In 1971, Brooks recalled how, three years earlier, during the Fisk University Writers’ Conference, she was introduced to the aesthetics and politics of the Black Arts movement. As a result of her awareness of this radical political movement, she dismissed the modernist-inspired formal experiments in her poetry from the 1940s and 1950s as “white writing.”[5] The question of whether or not Brooks’s initial engagement with modernist poetics ultimately impeded her development has been subject to much critical debate. Not all students will agree that Brooks, by integrating the influences of both Eliot and Wright, effectively represents the traumatic legacy of racism and alienated mental life of the modern metropolis. Nonetheless, at the very least, our classroom conversations demonstrate that her salient critique of racial inequality in twentieth-century American society is enhanced by close comparisons with and analyses of Eliot’s writings. Acknowledging how Eliot’s modernism figured in the development of Brooks’s poetics of social critique, students also become more open-minded in their reading and discussion of why she was drawn to other canonical modernist works, such as Pound’s Hugh Selwyn Mauberley, when she was composing her poems. We have yet to ascertain how A Street in Bronzeville anticipates many of the social justice concerns of the Black Arts movement during the 1960s and 1970s. Bringing Brooks, Eliot, Wright, and Pound together in the classroom allows us to address the pressing issues of racial and gender violence and inequality, while also teaching empathy at a time when social divisions are dangerously on the rise.
Notes
[1] Gwendolyn Brooks, Report from Part One (Detroit, MI: Broadside Press, 1972), 202.

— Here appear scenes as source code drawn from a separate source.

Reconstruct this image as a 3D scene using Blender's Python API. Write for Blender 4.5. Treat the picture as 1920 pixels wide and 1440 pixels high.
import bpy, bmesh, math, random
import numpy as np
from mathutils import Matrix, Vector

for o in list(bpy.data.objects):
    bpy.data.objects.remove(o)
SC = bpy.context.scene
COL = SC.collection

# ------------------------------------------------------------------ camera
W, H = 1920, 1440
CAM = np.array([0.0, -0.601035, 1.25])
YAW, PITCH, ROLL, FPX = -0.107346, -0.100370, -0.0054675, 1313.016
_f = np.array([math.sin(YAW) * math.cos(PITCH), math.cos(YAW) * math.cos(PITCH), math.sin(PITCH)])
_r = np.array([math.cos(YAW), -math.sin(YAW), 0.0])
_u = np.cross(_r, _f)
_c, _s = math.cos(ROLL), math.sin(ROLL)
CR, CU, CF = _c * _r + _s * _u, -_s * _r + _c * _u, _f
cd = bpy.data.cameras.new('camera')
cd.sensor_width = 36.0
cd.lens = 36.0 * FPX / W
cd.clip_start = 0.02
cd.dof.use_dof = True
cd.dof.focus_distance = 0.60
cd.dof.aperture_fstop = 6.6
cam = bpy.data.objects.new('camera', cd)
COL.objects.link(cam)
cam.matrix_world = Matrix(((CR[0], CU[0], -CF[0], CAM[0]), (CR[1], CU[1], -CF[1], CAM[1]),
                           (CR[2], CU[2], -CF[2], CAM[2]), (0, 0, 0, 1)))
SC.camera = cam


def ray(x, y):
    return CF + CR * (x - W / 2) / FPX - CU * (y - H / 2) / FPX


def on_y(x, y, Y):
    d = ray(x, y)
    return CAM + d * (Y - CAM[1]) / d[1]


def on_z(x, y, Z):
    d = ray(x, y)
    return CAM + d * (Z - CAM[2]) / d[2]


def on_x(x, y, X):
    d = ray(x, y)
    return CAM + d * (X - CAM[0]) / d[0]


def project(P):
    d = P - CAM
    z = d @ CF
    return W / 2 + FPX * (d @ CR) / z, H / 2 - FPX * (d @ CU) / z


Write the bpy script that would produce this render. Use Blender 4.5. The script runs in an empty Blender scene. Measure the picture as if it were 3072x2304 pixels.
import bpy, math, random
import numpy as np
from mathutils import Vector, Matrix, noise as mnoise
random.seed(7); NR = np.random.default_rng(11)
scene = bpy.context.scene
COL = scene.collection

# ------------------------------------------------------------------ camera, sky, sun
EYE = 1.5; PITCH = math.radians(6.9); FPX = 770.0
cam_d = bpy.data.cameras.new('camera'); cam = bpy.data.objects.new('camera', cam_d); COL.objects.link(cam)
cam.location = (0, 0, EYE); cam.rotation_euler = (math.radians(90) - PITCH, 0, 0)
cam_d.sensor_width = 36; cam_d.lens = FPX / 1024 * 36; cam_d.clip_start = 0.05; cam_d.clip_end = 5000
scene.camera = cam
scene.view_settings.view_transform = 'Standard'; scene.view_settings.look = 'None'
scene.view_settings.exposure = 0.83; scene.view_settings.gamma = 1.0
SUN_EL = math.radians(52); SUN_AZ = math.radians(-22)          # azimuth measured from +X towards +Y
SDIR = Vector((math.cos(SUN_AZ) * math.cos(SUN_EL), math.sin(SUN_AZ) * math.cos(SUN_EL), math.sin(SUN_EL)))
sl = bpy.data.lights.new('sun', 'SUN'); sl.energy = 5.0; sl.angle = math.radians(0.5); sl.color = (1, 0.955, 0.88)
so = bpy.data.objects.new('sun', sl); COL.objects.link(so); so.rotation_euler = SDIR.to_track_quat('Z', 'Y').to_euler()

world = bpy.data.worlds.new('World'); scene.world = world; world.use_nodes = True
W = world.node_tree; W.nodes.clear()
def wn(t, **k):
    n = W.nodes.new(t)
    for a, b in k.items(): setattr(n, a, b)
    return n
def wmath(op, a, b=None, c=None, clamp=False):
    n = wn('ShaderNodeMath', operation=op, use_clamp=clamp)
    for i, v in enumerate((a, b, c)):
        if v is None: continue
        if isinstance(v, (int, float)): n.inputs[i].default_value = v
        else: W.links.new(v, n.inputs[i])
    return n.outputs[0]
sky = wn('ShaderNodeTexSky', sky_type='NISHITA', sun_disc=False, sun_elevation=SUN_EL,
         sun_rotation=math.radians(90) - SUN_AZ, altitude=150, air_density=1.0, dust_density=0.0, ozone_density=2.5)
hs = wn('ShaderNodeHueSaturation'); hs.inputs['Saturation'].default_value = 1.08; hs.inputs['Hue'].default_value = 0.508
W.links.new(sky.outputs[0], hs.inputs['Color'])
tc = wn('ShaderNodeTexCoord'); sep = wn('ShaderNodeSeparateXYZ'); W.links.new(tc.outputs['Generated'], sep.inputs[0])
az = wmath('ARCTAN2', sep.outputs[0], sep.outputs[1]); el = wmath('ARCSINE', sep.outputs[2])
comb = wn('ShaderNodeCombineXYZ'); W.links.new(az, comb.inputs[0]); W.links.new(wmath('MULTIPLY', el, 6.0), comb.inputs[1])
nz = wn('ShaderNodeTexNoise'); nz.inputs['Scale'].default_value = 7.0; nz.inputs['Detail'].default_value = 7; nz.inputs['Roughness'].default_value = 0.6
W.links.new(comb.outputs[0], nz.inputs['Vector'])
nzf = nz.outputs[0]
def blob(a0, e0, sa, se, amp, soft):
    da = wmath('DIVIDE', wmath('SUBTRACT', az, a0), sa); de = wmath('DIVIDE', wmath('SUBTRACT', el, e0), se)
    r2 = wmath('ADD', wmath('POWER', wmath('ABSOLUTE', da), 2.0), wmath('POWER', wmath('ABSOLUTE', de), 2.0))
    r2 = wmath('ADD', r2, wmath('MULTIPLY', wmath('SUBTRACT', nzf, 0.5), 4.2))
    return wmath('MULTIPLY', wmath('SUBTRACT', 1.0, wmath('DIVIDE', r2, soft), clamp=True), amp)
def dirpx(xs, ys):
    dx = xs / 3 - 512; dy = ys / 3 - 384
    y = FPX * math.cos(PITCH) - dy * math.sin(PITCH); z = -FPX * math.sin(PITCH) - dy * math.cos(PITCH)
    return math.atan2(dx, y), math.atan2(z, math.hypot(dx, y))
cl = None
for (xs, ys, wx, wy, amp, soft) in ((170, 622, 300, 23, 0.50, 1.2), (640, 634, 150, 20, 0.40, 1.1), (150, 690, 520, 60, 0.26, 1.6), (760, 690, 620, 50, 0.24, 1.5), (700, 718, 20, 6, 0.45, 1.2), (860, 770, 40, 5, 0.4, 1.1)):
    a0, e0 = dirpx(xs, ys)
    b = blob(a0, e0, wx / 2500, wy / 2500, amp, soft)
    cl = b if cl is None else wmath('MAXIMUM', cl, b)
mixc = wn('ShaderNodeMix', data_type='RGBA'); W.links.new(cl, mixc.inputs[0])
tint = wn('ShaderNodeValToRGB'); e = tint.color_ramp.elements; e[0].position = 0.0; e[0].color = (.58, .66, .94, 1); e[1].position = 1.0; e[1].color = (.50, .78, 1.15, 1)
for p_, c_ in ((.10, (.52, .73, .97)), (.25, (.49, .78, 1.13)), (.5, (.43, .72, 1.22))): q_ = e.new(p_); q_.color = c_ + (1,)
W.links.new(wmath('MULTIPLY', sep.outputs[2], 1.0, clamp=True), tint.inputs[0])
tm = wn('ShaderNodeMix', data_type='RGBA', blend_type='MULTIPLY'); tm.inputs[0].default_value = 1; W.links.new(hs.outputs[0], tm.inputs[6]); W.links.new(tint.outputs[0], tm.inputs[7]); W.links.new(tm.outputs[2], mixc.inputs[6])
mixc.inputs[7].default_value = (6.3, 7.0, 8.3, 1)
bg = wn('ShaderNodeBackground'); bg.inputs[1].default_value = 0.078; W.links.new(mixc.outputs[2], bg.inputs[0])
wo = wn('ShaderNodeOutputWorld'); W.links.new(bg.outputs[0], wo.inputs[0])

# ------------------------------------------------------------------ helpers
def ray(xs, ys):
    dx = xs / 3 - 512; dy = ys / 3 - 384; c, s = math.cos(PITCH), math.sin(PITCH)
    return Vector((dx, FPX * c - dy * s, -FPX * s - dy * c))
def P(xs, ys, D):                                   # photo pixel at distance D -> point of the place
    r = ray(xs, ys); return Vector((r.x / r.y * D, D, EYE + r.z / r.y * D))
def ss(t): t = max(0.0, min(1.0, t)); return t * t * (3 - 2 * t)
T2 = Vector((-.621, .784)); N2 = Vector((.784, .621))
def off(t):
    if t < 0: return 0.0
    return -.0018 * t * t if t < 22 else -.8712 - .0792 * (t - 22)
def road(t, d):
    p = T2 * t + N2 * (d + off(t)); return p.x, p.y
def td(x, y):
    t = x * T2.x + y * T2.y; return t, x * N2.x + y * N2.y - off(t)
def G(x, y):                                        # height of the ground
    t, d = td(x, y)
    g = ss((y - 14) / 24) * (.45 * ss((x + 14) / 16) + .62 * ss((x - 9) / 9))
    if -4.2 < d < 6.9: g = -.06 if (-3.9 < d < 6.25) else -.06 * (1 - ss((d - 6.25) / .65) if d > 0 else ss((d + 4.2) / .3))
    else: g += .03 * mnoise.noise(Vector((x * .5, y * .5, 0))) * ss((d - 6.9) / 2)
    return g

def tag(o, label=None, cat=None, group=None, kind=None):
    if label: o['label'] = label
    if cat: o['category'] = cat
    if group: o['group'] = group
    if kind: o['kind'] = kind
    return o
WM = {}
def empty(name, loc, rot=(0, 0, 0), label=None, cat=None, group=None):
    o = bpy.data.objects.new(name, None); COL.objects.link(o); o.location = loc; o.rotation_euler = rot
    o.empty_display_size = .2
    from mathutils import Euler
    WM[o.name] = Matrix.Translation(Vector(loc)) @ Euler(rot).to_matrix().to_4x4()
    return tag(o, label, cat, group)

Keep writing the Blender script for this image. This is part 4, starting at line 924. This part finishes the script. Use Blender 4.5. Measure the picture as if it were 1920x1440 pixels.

[2] Gwendolyn Brooks, “Scholar Sheds Further Light on T. S. Eliot,” Chicago Sun-Times (August 16, 1959).
[3] Anita Patterson, “‘Careful Candors’: Gwendolyn Brooks, T. S. Eliot, and the Poetics of Social Critique,” Literature and Culture of the Chicago Renaissance, ed. Yoshinobu Hakutani (New York: Routledge, 2019), 88-103.
[4] Anthony Julius, T. S. Eliot and Anti-Semitism (Cambridge: Cambridge University Press, 1995), 2, 22, 46, 80; Anita Patterson, “T. S. Eliot, Richard Wright, and Transpacific Modernism,” The T. S. Eliot Studies Annual, forthcoming.
[5] Gwendolyn Brooks, Report from Part One, 177.